What is expected — Repeat the material exactly from its first line to the line that includes "COL = scene.collection". Skip pictures.

####

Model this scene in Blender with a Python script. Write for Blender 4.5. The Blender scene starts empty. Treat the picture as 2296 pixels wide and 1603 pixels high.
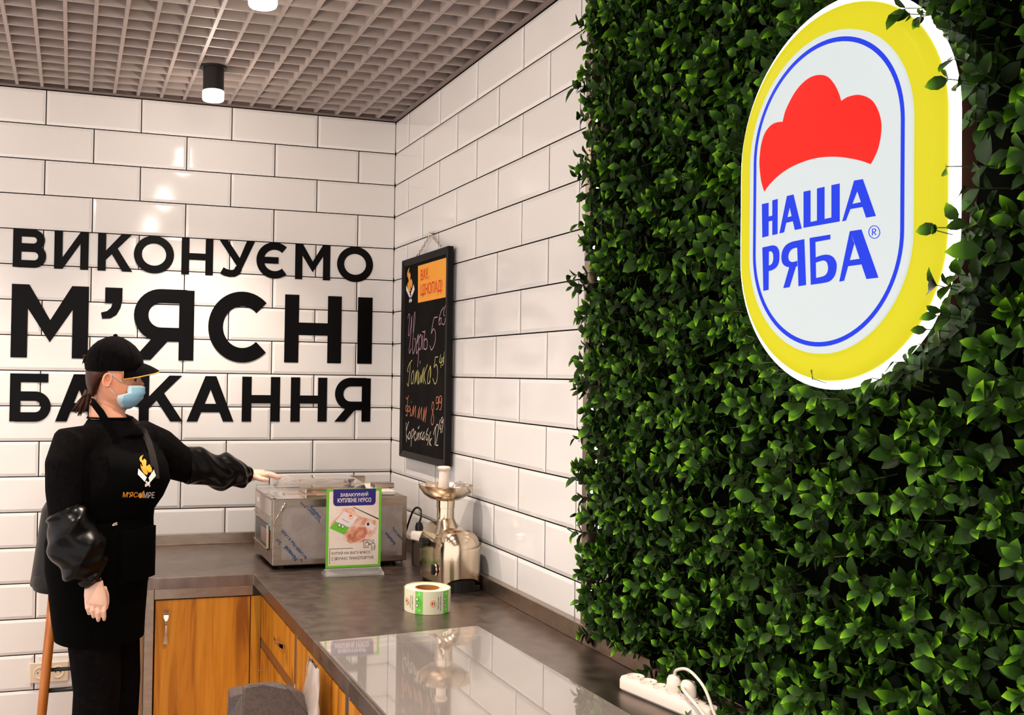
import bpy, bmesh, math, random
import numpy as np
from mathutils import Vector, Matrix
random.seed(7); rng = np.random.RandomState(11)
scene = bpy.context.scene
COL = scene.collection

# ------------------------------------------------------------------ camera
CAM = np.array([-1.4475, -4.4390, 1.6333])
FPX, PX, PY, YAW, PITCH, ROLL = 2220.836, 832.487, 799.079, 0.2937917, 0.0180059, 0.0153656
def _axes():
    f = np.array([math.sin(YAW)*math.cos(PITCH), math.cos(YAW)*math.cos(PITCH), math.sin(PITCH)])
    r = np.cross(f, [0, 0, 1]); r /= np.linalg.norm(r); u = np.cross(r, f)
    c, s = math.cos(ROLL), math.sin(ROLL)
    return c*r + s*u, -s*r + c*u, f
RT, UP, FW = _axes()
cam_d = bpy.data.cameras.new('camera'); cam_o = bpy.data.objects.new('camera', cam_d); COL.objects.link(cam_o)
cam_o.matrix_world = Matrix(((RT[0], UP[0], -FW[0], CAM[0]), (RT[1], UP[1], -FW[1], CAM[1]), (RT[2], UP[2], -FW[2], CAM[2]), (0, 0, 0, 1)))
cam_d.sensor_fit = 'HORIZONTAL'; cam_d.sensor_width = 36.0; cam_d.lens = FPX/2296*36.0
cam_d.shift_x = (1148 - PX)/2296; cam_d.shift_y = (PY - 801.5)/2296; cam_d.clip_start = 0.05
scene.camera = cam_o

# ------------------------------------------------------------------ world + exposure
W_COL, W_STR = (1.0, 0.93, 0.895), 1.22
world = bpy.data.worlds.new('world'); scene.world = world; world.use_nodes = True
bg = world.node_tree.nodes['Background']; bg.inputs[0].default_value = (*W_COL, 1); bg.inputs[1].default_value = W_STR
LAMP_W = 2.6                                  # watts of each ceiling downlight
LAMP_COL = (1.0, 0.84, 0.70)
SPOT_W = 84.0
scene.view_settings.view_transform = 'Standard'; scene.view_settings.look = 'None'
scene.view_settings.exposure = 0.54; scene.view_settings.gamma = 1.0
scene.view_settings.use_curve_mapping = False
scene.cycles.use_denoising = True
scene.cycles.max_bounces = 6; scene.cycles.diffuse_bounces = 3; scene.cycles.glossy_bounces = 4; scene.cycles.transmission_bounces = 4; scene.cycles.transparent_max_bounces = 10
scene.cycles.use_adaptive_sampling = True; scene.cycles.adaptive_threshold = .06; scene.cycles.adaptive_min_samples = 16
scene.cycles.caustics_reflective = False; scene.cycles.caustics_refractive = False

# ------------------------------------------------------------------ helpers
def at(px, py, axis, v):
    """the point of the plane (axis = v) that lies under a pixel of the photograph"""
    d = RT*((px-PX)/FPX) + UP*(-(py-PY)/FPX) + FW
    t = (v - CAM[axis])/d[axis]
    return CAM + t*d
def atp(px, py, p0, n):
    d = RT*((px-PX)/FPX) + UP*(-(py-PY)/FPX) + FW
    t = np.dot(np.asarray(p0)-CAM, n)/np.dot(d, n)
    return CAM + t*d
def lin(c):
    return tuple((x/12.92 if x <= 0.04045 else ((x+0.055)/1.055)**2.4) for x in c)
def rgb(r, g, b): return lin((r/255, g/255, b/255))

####

Task result —
Model this scene in Blender with a Python script. Write for Blender 4.5. The Blender scene starts empty. Treat the picture as 2296 pixels wide and 1603 pixels high.
import bpy, bmesh, math, random
import numpy as np
from mathutils import Vector, Matrix
random.seed(7); rng = np.random.RandomState(11)
scene = bpy.context.scene
COL = scene.collection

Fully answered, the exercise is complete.